The task> Set down all of the data that follows word for word, without the images.
--- begin Recorded data ---
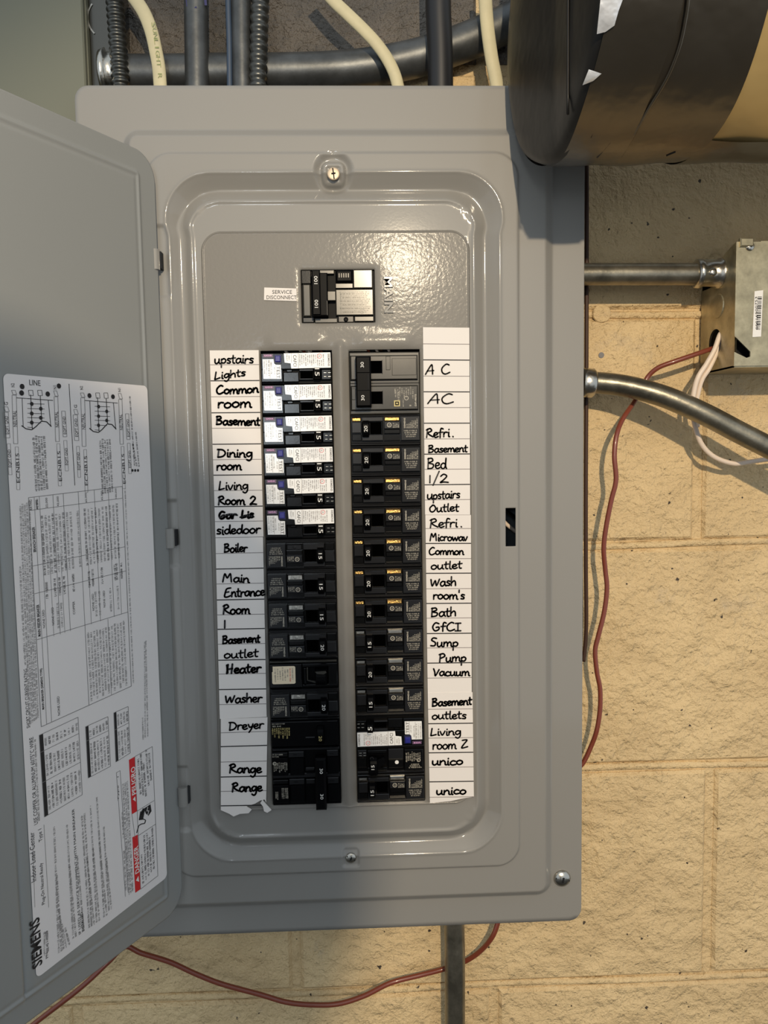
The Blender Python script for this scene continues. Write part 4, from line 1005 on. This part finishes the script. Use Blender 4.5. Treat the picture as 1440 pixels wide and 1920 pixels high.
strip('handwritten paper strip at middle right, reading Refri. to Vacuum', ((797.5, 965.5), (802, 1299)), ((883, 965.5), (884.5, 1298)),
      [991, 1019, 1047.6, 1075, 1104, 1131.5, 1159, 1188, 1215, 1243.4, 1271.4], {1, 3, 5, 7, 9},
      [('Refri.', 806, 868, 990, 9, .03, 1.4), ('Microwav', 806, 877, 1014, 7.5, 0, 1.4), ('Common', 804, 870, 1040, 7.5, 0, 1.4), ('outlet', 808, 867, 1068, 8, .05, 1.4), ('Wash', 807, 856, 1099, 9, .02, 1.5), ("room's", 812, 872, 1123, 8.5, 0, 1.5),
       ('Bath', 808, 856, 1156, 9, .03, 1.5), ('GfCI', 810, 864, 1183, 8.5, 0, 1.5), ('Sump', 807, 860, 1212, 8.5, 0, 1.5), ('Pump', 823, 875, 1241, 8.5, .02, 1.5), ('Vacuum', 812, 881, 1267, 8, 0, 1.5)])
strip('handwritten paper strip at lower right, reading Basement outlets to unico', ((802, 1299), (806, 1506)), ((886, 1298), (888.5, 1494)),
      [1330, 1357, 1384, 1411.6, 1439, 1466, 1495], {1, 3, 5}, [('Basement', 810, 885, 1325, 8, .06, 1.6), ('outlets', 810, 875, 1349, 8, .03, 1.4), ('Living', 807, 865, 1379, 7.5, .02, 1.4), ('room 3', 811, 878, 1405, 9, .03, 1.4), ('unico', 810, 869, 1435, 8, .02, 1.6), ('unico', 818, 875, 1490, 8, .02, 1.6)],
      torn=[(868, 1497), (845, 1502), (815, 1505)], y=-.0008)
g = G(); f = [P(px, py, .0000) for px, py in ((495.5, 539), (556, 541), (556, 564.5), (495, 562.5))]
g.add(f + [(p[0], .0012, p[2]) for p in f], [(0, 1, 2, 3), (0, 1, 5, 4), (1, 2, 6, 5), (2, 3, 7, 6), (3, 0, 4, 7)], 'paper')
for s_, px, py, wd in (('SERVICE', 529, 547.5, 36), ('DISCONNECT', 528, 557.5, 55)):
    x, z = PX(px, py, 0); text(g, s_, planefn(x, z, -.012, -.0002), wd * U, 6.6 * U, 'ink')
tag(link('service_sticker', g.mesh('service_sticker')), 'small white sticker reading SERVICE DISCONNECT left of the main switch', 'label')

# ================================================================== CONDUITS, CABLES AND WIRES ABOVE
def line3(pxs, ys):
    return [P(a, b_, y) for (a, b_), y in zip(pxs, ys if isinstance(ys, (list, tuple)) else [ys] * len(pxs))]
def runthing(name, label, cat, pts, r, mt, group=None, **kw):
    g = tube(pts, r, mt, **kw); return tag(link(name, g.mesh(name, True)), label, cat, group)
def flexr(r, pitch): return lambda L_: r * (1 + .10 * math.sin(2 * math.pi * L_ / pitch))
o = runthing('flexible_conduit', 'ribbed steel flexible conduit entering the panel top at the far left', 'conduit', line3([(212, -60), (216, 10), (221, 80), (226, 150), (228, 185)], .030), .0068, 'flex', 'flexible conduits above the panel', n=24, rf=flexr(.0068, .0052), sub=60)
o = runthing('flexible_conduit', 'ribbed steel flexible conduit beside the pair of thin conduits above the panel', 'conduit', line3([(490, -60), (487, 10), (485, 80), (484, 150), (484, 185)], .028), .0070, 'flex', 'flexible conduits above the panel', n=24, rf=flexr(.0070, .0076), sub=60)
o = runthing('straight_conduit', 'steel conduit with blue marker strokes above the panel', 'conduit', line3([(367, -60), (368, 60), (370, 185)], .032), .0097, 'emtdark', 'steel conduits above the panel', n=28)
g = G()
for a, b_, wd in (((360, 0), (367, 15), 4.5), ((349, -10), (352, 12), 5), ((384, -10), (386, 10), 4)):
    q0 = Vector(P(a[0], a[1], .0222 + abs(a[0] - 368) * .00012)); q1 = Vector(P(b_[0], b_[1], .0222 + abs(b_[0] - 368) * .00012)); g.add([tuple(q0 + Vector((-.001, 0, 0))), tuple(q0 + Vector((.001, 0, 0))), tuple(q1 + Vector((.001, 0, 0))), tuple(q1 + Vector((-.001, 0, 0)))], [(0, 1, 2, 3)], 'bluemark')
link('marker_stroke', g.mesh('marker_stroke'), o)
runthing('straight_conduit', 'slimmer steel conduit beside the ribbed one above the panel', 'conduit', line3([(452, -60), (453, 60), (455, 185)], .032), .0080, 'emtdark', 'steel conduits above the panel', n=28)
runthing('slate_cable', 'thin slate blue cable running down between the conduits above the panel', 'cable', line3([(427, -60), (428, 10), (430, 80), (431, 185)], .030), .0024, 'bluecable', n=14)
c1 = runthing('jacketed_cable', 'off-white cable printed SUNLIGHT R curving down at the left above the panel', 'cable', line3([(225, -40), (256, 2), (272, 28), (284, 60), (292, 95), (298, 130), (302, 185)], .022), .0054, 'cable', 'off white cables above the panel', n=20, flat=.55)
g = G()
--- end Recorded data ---
Exercise answer>
The Blender Python script for this scene continues. Write part 4, from line 1005 on. This part finishes the script. Use Blender 4.5. Treat the picture as 1440 pixels wide and 1920 pixels high.
strip('handwritten paper strip at middle right, reading Refri. to Vacuum', ((797.5, 965.5), (802, 1299)), ((883, 965.5), (884.5, 1298)),
      [991, 1019, 1047.6, 1075, 1104, 1131.5, 1159, 1188, 1215, 1243.4, 1271.4], {1, 3, 5, 7, 9},
      [('Refri.', 806, 868, 990, 9, .03, 1.4), ('Microwav', 806, 877, 1014, 7.5, 0, 1.4), ('Common', 804, 870, 1040, 7.5, 0, 1.4), ('outlet', 808, 867, 1068, 8, .05, 1.4), ('Wash', 807, 856, 1099, 9, .02, 1.5), ("room's", 812, 872, 1123, 8.5, 0, 1.5),
       ('Bath', 808, 856, 1156, 9, .03, 1.5), ('GfCI', 810, 864, 1183, 8.5, 0, 1.5), ('Sump', 807, 860, 1212, 8.5, 0, 1.5), ('Pump', 823, 875, 1241, 8.5, .02, 1.5), ('Vacuum', 812, 881, 1267, 8, 0, 1.5)])
strip('handwritten paper strip at lower right, reading Basement outlets to unico', ((802, 1299), (806, 1506)), ((886, 1298), (888.5, 1494)),
      [1330, 1357, 1384, 1411.6, 1439, 1466, 1495], {1, 3, 5}, [('Basement', 810, 885, 1325, 8, .06, 1.6), ('outlets', 810, 875, 1349, 8, .03, 1.4), ('Living', 807, 865, 1379, 7.5, .02, 1.4), ('room 3', 811, 878, 1405, 9, .03, 1.4), ('unico', 810, 869, 1435, 8, .02, 1.6), ('unico', 818, 875, 1490, 8, .02, 1.6)],
      torn=[(868, 1497), (845, 1502), (815, 1505)], y=-.0008)
g = G(); f = [P(px, py, .0000) for px, py in ((495.5, 539), (556, 541), (556, 564.5), (495, 562.5))]
g.add(f + [(p[0], .0012, p[2]) for p in f], [(0, 1, 2, 3), (0, 1, 5, 4), (1, 2, 6, 5), (2, 3, 7, 6), (3, 0, 4, 7)], 'paper')
for s_, px, py, wd in (('SERVICE', 529, 547.5, 36), ('DISCONNECT', 528, 557.5, 55)):
    x, z = PX(px, py, 0); text(g, s_, planefn(x, z, -.012, -.0002), wd * U, 6.6 * U, 'ink')
tag(link('service_sticker', g.mesh('service_sticker')), 'small white sticker reading SERVICE DISCONNECT left of the main switch', 'label')

# ================================================================== CONDUITS, CABLES AND WIRES ABOVE
def line3(pxs, ys):
    return [P(a, b_, y) for (a, b_), y in zip(pxs, ys if isinstance(ys, (list, tuple)) else [ys] * len(pxs))]
def runthing(name, label, cat, pts, r, mt, group=None, **kw):
    g = tube(pts, r, mt, **kw); return tag(link(name, g.mesh(name, True)), label, cat, group)
def flexr(r, pitch): return lambda L_: r * (1 + .10 * math.sin(2 * math.pi * L_ / pitch))
o = runthing('flexible_conduit', 'ribbed steel flexible conduit entering the panel top at the far left', 'conduit', line3([(212, -60), (216, 10), (221, 80), (226, 150), (228, 185)], .030), .0068, 'flex', 'flexible conduits above the panel', n=24, rf=flexr(.0068, .0052), sub=60)
o = runthing('flexible_conduit', 'ribbed steel flexible conduit beside the pair of thin conduits above the panel', 'conduit', line3([(490, -60), (487, 10), (485, 80), (484, 150), (484, 185)], .028), .0070, 'flex', 'flexible conduits above the panel', n=24, rf=flexr(.0070, .0076), sub=60)
o = runthing('straight_conduit', 'steel conduit with blue marker strokes above the panel', 'conduit', line3([(367, -60), (368, 60), (370, 185)], .032), .0097, 'emtdark', 'steel conduits above the panel', n=28)
g = G()
for a, b_, wd in (((360, 0), (367, 15), 4.5), ((349, -10), (352, 12), 5), ((384, -10), (386, 10), 4)):
    q0 = Vector(P(a[0], a[1], .0222 + abs(a[0] - 368) * .00012)); q1 = Vector(P(b_[0], b_[1], .0222 + abs(b_[0] - 368) * .00012)); g.add([tuple(q0 + Vector((-.001, 0, 0))), tuple(q0 + Vector((.001, 0, 0))), tuple(q1 + Vector((.001, 0, 0))), tuple(q1 + Vector((-.001, 0, 0)))], [(0, 1, 2, 3)], 'bluemark')
link('marker_stroke', g.mesh('marker_stroke'), o)
runthing('straight_conduit', 'slimmer steel conduit beside the ribbed one above the panel', 'conduit', line3([(452, -60), (453, 60), (455, 185)], .032), .0080, 'emtdark', 'steel conduits above the panel', n=28)
runthing('slate_cable', 'thin slate blue cable running down between the conduits above the panel', 'cable', line3([(427, -60), (428, 10), (430, 80), (431, 185)], .030), .0024, 'bluecable', n=14)
c1 = runthing('jacketed_cable', 'off-white cable printed SUNLIGHT R curving down at the left above the panel', 'cable', line3([(225, -40), (256, 2), (272, 28), (284, 60), (292, 95), (298, 130), (302, 185)], .022), .0054, 'cable', 'off white cables above the panel', n=20, flat=.55)
g = G()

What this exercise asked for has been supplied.